物言わぬレジ打ちの君の未来を憂う
コンビニに行った時の話。
お菓子をひとつ持って、レジへ行った。
レジで若めの男の子が出てきて、
ぺこりと会釈。
無言でわたしが差し出したお菓子のバーコードをピッと読み取り、無言で自動の決済マシンを手で示した。
決済方法を選んで、お金を支払った。
店を出ようとするわたしに彼は小さい声で「…ッシタッ」と言ってレジから離れていった。
え…
君、いる?
バーコードをピッてするくらいわたしがするんだが。
と思った。
なんなら無人のセルフレジよりも、彼に対する「なんだこいつ」という負の感情も一緒に持って帰ってしまうことになり、なおさらに無言のレジ打ち君の存在価値を疑ってしまった。
機械化が進むにつれて、こんな出来事が少しずつ増えている。
機械でよくね?っていうこと。
これまでは単なるマンパワーとして働くことで収入を得ることができていたけれど、
疲れない、休まなくていい優秀な労働力としての機械たちが当たり前に世の中を動かすようになった今、
「人間が労働する意味」
「人間を介在する理由」
が問われていると思うのだ。
高度経済成長期のように、なんかよくわからんけど労働力として周りと同じように頑張って会社に行って、言われた通りのことやってたら豊かになっていく時代は終わった。
企業にとっていちばんの固定費は人件費。
文句言わず安定したパフォーマンスを出し続けられる機械にできることなら、機械にさせた方がいいのである。
単なる労働力としての仕事が奪われ、仕事がない人も増えてくる。
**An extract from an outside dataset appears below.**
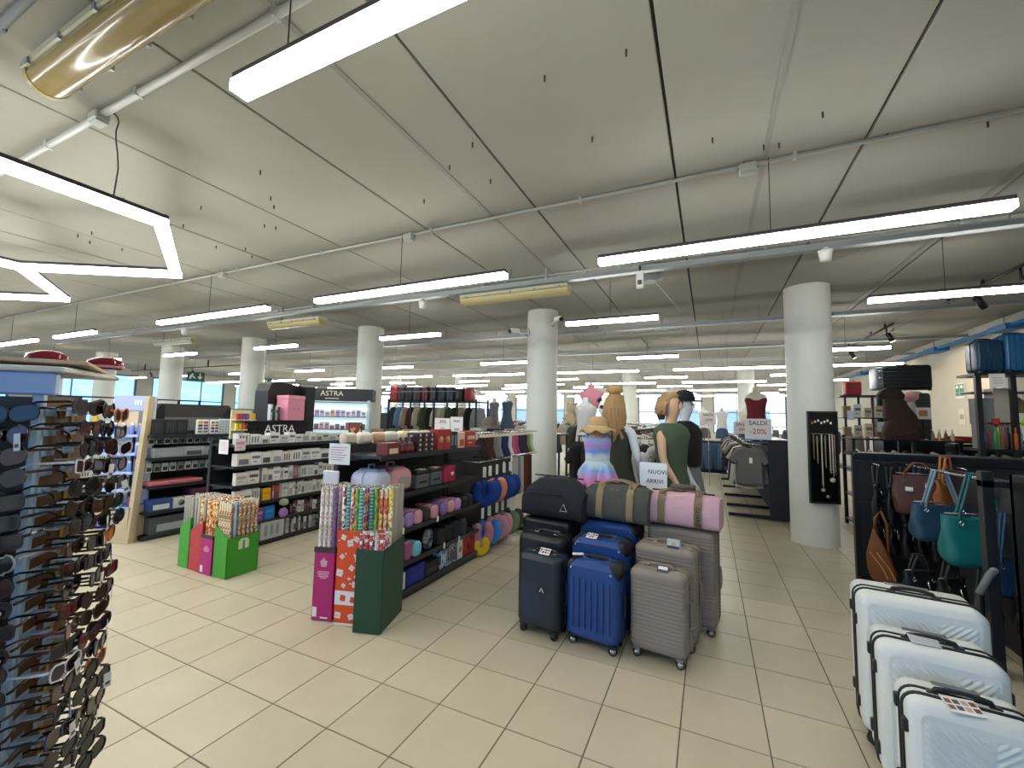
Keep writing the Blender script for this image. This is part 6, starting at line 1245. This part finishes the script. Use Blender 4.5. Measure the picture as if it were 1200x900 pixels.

収入が得られにくくなる。
機械はどんどん進化して、今新しいiPhoneが15万するけど、たぶん20万25万に値段が上がっていくと思う。
働く場所を失って、収入が減っても
便利な機械を求めて、ようやく貯めたお金で機械を買う。だって便利だから。みんな持ってるから。持ってないと置いていかれるから。
豊かになるために機械化が進んだはずだけれど
いつの間にか立場が逆転している気がするのだ。
機械のために働いているような。
本当だったら自由な時間が増えて嬉しいはずなのに、その自由を持て余しているような気がする。
世の中はもう変化してきている。
その中で自分も変化しなくてはといつも思う。
ダーウィンか誰かが言っていたが、変化できないものは常に淘汰されていく。人間も同じだ。
人間である意味を追求して理解できている者こそ、これからの時代を生き抜けるはず。
レジ打ちなんてなくなる仕事だぞと煽りたいわけじゃない。
機械だけで完結することもできる仕事に、自分が関わる意味ってどこにあるんだろうと考える思考が問われていると感じている。
わたしの仕事もそう。なくなる仕事だと言われている。でもまだなくなってない。人間が関わる意味があるのだ。わたしが関わる意味を自分で見出さなくては、単なるマンパワーではあまりにもむなしい。